El editorial del domingo pasado de este Diario resaltó un hecho aparentemente inadvertido por la clase política: el Perú es un país de empresarios. Desde las tradicionales clases acomodadas hasta el pujante mundo de las clases emergentes, nuestra sociedad está repleta de “empresarios”. Es más, aunque informales y sin derechos básicos, reciben dicha etiqueta. El editorial titulado “Márketing Político 101” hacía un llamado a abandonar la demagogia política que polariza entre “empresariado” y “pueblo” pues consideraba que el antagonismo entre ambos se difuminaba con la ampliación de la nueva clase media, mayormente “empresarial”. Este cambio de léxico sería fundamental –según el editorial– para actualizar la política intrínseca a trajinados estereotipos.
Este argumento repite el mismo defecto que critica: la demagogia del emprendedor. Utilizar la categoría “empresario” como criterio estandarizador y modernizador de la política tiene perjudiciales consecuencias. Pretender estandarizar a la sociedad en términos de la actividad empresarial, de naturaleza heterogénea –unos tienen más capitales y recursos que otros, por diversos motivos–, contradice uno de los propósitos fundamentales de la mano invisible del mercado: agudizar las diferencias.
Generalmente, el grito de “empresarios del Perú uníos” invisibiliza los distintos problemas estructurales que nos aquejan (informalidad, acceso a crédito, seguridad de capitales, etc.). Para algunos el objetivo de hacer empresa no alcanza a la acumulación de capital sino que se reduce a la sobrevivencia. A estos últimos me cuesta llamarles “empresarios”.
Con respecto a la modernización, ¿cuán innovador resulta un discurso político “democratizador” basado en una visión en extremo laxa del empresariado? ¿Acaso no se intentó antes con Fredemo y con Fujimori? ¿Acaso no lo prendió De Soto y su “Capital Popular”? Lo que olvida el editorial de este Diario es que este tipo de llamamiento no es nuevo; es, quizás, tan caduco como hablar de “pueblo”.
Lo que más me llama la atención es el soslayo (sintomático) de un discurso centrado en un eje “ciudadano”. La política en las democracias modernas no es exclusiva del “empresario” ni del impreciso término “pueblo”; es, sobre todo, del y para el “ciudadano”, categoría que trata a todos los miembros de una sociedad con igualdad ante el Estado, más allá de sus niveles de ingresos, su procedencia étnica, su género y redes amicales (lobbistas abstenerse).
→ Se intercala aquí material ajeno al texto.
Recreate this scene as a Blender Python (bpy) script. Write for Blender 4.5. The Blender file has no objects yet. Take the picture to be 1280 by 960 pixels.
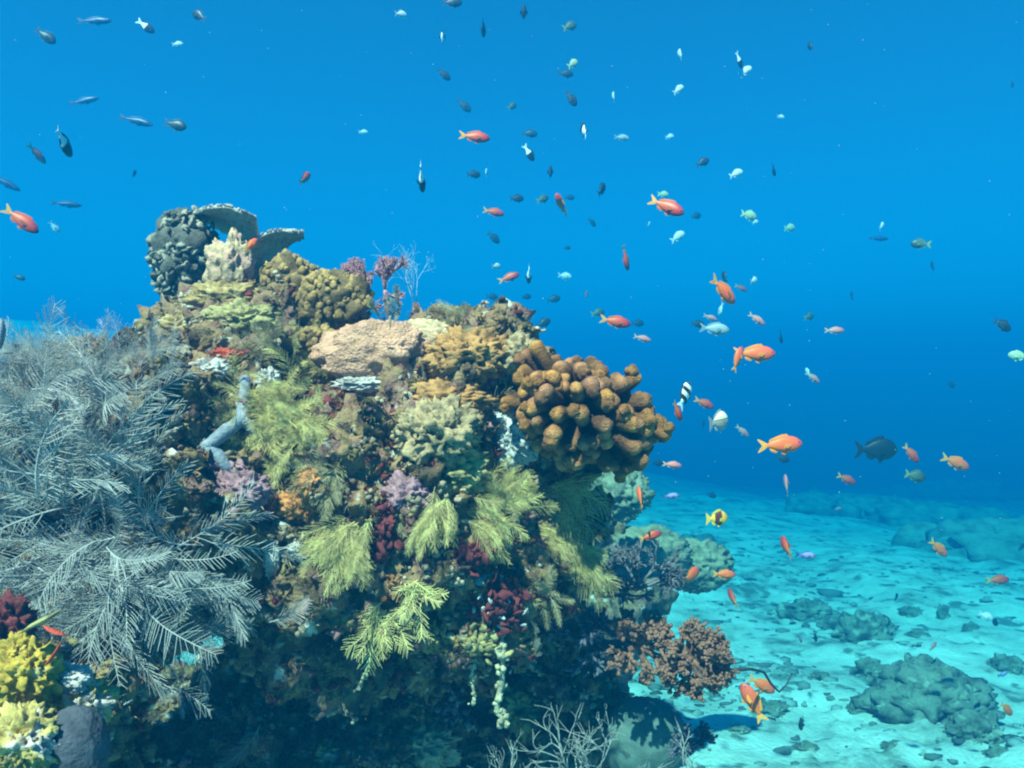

Un tratamiento político ciudadano evita toda demagogia populista y economicista y trasciende los antagonismos entre “pueblo” y “empresario”. Reivindica requerimientos consustanciales a la comunidad política (lucha contra la pobreza, reconocimiento de minorías). La “modernización” de la política, entonces, no pasa únicamente por un uso profesional del márketing político (potencialmente contraproducente), sino por una sociedad horizontal (“república de ciudadanos”), premisa fundamental que debió saldarse en el siglo pasado.
Lo que nuestra clase política requiere es una clase de Ciudadanía 101, para evitar la reproducción de la discriminación en sus estrategias políticas. La asunción de estas premisas debería significar, inclusive, el cambio de algunos rótulos (¿Podríamos llamar a la Defensoría del Pueblo “Defensoría de los Ciudadanos”?, por ejemplo). Eso solo es plausible con una política profesionalizada en su filosofía; el márketing político es secundario.